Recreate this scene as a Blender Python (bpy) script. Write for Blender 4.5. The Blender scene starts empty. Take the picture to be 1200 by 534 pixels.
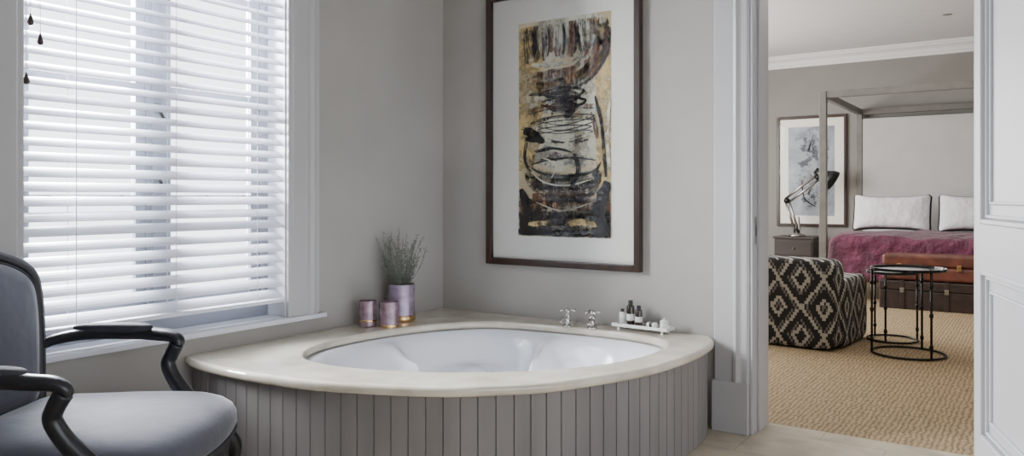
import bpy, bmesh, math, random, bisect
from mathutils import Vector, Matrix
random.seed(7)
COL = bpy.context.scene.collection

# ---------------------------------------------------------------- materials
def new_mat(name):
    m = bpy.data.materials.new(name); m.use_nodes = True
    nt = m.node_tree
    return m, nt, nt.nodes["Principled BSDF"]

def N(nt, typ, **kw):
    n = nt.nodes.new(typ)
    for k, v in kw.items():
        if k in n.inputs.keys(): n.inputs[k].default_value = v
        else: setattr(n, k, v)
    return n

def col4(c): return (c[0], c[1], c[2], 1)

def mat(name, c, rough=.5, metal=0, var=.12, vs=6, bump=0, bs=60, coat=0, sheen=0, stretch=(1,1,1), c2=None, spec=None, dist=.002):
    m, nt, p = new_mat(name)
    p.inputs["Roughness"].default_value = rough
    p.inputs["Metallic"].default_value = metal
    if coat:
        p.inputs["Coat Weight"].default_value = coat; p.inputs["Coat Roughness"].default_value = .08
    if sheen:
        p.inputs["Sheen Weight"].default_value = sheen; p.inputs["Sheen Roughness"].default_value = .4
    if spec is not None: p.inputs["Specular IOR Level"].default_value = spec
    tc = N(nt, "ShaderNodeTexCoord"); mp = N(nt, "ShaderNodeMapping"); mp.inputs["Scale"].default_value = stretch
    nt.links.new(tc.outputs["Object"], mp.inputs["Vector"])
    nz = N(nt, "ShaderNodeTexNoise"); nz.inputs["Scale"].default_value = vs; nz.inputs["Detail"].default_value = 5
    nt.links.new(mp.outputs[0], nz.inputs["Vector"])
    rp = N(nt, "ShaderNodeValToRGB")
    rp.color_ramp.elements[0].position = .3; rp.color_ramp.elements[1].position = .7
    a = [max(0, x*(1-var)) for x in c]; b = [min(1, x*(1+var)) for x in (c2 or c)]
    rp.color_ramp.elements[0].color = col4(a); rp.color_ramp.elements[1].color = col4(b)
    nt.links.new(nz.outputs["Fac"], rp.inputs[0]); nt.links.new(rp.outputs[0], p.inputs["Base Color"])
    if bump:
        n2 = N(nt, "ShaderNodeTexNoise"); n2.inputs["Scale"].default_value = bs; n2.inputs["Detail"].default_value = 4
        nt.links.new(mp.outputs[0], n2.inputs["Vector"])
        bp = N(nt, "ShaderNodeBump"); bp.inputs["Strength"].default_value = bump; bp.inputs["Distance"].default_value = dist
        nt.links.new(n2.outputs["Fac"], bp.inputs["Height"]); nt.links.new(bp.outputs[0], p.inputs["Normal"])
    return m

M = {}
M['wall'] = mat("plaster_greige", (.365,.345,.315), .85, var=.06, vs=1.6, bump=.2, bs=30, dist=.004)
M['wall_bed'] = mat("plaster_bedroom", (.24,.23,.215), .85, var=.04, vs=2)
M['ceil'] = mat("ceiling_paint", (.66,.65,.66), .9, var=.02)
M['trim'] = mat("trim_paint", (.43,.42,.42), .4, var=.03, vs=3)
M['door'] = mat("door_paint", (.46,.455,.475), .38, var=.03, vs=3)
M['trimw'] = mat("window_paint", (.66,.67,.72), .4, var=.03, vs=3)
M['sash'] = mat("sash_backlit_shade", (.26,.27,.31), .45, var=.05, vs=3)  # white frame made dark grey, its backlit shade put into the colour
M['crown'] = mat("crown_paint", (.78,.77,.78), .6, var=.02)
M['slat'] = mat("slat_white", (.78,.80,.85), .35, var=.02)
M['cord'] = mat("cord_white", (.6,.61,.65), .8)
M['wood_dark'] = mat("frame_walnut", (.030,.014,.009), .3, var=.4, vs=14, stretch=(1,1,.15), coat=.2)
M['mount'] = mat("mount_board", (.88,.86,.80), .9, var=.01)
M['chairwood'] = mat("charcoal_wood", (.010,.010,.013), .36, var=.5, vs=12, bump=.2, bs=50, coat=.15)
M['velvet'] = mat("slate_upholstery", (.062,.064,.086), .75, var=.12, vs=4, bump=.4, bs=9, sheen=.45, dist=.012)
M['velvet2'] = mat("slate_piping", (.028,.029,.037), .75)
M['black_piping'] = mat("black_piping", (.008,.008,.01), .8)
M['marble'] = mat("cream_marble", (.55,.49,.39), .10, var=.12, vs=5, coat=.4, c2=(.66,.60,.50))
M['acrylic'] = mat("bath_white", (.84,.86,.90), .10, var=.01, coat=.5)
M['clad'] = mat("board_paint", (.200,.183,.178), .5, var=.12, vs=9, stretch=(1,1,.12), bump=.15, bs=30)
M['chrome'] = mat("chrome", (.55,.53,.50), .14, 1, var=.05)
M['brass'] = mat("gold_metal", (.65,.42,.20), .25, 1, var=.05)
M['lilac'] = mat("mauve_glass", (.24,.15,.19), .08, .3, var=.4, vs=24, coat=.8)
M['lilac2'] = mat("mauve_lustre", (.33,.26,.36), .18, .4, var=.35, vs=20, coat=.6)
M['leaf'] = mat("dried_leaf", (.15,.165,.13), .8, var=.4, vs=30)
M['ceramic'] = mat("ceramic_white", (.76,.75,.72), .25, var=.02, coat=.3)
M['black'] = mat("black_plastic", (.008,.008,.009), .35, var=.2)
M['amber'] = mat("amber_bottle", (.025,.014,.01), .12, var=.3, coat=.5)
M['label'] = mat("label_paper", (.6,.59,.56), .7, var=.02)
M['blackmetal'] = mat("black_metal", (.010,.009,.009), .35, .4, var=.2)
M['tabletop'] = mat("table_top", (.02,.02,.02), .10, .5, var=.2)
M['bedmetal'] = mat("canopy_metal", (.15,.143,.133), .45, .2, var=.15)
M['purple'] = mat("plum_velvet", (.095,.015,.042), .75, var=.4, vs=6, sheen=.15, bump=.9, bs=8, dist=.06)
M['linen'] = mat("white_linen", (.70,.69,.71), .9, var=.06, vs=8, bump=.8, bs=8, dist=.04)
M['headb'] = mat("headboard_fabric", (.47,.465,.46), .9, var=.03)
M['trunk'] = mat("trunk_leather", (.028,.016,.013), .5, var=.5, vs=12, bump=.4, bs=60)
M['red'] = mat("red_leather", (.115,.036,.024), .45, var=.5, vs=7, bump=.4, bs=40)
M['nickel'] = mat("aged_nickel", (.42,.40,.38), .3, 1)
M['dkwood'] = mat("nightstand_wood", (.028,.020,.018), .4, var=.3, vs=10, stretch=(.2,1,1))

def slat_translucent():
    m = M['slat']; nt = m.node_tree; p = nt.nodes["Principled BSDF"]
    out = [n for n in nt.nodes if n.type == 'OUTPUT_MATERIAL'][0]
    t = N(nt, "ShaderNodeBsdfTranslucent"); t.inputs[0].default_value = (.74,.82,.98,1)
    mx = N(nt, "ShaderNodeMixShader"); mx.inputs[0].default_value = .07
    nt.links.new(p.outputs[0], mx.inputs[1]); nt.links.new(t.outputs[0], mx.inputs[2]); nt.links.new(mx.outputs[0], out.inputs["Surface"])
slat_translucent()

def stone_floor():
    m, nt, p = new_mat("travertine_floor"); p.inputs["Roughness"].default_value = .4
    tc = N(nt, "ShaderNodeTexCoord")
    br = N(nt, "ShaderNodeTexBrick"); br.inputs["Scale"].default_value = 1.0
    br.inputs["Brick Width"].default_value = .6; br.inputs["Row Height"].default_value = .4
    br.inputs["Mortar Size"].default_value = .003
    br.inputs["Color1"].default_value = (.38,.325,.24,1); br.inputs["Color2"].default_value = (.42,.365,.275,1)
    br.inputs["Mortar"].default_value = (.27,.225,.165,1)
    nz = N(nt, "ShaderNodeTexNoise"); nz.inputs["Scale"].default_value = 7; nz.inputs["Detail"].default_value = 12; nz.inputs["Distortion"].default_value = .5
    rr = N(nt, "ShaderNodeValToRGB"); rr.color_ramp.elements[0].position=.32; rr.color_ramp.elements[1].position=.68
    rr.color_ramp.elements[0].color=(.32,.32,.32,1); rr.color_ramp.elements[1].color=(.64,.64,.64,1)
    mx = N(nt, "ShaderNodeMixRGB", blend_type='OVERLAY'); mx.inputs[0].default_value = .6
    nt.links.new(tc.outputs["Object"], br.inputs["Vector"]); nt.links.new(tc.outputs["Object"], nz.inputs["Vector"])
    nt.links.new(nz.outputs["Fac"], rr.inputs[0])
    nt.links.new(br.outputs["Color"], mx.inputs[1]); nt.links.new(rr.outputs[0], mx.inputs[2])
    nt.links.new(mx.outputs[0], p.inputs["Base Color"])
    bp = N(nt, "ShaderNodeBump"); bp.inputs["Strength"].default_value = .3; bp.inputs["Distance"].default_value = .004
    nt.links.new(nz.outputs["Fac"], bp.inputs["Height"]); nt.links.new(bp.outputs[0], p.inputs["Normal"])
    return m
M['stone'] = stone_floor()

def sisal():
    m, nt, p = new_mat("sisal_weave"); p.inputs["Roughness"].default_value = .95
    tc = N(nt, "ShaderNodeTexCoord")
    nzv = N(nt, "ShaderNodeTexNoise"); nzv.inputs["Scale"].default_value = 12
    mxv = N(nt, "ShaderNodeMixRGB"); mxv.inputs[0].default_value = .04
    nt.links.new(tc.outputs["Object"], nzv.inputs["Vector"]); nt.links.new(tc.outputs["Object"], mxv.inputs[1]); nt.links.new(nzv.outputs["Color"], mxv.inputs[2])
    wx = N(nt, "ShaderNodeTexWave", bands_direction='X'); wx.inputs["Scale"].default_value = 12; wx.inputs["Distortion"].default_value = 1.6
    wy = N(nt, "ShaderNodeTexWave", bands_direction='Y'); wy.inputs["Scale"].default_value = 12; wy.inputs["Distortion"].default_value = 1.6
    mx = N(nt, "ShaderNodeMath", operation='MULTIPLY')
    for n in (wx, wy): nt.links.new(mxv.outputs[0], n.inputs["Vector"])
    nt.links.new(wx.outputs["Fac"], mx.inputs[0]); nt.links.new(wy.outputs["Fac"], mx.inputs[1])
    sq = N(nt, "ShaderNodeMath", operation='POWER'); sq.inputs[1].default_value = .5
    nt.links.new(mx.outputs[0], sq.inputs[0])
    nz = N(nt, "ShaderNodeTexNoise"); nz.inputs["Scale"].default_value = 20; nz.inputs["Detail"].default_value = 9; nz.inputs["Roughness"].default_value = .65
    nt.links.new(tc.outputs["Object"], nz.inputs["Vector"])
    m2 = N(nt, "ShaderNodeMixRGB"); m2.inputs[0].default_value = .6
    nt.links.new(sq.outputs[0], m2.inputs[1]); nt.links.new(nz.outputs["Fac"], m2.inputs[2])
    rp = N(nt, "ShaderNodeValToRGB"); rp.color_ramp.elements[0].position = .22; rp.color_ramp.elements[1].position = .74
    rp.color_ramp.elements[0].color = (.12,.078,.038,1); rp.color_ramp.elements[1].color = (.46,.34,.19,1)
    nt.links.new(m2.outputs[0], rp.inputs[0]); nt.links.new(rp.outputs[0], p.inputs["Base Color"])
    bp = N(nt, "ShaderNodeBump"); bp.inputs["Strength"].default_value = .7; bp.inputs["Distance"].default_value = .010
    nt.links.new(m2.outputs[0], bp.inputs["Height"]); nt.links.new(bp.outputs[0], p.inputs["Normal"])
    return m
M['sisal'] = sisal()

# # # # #

Leave out the pictures and repeat exactly the lines from the start of the material through the line that contains "def col4(c): return (c[0], c[1], c[2], 1)", both included.

Recreate this scene as a Blender Python (bpy) script. Write for Blender 4.5. The Blender scene starts empty. Take the picture to be 1200 by 534 pixels.
import bpy, bmesh, math, random, bisect
from mathutils import Vector, Matrix
random.seed(7)
COL = bpy.context.scene.collection

# ---------------------------------------------------------------- materials
def new_mat(name):
    m = bpy.data.materials.new(name); m.use_nodes = True
    nt = m.node_tree
    return m, nt, nt.nodes["Principled BSDF"]

def N(nt, typ, **kw):
    n = nt.nodes.new(typ)
    for k, v in kw.items():
        if k in n.inputs.keys(): n.inputs[k].default_value = v
        else: setattr(n, k, v)
    return n

def col4(c): return (c[0], c[1], c[2], 1)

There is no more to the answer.